The Secretary General of the IMO Efthimios E. Mitropoulos has requested UN Secretary-General Ban Ki-moon to raise the issue of Somali piracy to the Security Council so that the 15-member body can ask the Transitional Federal Government to tackle the problem.

“In conjunction with other multi-faceted initiatives recently taken by IMO to address the issue effectively, this latest high-level approach to the Security Council, through Mr. Ban, will, I believe, help considerably in alleviating the situation, especially if support and assistance to ships is enhanced,” Mr. Mitropoulos said.

The Council, in March, 2006, responded to reports of piracy in a presidential statement which encouraged UN Member States with naval vessels and military aircraft operating in international waters and airspace adjacent to the coast of Somalia to be vigilant against piracy and to take action to protect merchant shipping, especially vessels being used to transport humanitarian aid.
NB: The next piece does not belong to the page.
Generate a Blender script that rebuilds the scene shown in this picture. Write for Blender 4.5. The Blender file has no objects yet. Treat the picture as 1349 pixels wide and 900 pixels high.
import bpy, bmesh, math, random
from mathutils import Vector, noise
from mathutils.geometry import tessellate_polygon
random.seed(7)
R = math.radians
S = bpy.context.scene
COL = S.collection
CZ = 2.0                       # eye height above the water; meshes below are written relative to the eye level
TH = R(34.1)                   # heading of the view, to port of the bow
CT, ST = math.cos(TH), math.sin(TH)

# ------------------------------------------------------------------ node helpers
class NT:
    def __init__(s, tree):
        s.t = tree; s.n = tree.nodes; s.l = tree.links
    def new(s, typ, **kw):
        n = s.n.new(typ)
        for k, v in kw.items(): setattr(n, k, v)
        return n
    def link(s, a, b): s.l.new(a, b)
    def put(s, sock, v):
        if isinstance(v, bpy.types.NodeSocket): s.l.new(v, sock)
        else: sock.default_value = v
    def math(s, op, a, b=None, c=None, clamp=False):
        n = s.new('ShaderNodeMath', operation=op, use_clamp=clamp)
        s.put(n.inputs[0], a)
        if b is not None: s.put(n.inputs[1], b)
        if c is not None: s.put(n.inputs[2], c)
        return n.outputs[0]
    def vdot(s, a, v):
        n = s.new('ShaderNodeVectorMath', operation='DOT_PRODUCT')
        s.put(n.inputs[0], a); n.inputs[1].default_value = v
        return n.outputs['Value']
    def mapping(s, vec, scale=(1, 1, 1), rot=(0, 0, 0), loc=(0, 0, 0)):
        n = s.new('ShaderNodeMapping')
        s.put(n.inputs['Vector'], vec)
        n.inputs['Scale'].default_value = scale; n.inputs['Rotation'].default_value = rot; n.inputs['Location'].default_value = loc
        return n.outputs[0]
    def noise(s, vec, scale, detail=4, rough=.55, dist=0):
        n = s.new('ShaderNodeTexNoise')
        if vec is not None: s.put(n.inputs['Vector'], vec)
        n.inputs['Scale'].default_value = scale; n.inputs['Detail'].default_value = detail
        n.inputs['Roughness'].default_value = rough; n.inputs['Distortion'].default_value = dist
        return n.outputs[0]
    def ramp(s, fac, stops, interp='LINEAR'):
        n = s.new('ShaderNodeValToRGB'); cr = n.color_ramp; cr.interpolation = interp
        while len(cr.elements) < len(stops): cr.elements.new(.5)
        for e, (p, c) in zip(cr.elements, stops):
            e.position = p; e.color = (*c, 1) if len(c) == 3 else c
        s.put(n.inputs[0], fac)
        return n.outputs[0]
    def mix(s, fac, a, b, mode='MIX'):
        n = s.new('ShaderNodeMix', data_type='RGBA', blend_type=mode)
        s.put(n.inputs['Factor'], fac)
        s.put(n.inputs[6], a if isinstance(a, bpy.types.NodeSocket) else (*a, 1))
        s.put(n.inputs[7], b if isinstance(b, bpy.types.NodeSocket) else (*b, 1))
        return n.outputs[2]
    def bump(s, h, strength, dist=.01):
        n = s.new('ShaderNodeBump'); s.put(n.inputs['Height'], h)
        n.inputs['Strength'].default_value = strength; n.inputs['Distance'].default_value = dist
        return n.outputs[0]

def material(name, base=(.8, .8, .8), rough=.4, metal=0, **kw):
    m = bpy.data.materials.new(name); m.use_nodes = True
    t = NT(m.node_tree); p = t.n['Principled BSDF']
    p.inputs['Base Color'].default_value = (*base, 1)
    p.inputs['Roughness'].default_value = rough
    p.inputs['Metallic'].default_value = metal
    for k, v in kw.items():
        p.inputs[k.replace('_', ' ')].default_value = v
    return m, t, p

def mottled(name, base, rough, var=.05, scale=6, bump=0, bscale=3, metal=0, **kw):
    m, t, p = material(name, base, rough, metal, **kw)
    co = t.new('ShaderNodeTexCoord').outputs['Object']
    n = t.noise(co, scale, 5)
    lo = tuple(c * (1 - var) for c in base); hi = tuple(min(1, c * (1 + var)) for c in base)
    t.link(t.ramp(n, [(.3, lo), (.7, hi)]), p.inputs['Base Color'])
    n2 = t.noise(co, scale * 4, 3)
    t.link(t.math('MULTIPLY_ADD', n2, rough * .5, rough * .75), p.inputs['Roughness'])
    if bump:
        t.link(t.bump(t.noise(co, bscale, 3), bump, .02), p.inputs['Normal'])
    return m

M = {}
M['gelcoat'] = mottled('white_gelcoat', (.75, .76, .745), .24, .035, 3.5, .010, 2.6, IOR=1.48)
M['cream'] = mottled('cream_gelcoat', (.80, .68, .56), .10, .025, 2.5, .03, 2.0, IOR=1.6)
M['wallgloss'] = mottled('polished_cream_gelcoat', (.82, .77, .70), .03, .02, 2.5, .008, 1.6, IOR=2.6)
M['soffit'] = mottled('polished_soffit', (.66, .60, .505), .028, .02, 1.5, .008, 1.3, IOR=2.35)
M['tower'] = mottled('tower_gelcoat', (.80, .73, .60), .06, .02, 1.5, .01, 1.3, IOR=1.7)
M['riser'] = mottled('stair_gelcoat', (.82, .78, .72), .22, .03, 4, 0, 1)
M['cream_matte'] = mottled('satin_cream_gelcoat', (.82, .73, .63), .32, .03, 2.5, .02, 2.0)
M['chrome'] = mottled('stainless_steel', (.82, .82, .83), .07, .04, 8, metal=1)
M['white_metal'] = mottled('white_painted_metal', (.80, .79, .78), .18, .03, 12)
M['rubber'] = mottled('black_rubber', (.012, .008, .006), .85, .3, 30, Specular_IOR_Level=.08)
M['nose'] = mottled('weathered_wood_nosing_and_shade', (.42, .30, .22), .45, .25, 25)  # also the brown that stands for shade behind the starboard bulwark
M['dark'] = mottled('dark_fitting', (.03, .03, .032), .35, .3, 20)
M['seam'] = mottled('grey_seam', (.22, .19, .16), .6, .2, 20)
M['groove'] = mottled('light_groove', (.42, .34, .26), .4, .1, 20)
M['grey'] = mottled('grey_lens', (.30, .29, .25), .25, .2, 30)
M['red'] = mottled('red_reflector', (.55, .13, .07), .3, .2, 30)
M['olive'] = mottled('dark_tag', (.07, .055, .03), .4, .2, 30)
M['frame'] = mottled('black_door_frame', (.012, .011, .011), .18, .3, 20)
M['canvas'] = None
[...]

The IMO suggested that the Council could now request the Transitional Federal Government of Somalia to give consent to ships to enter the country’s territorial waters when engaging in operations against pirates or suspected pirates and armed robbers endangering the safety of life at sea.

Due to rising attacks on vessels recently, IMO has lately taken a number of steps, including intensifying its coordination with WFP and the navies operating in the Western Indian Ocean region to bolster assistance to merchant ships.

“We would like to see a more coordinated and robust approach to dealing with the problem of piracy, from the Transitional Federal Government in Somalia, from neighbouring countries that have influence, and from the African Union,” said Ms. Sheeran.

“WFP is grateful for the continuing presence in the seas off Somalia of naval forces from several nations,” she added. “They have been helpful on occasion in the past and they offer a potential deterrence to pirates. But we need to explore how these resources can be brought more heavily into play to protect shipping and, thereby, the delivery by sea of life-saving humanitarian assistance.”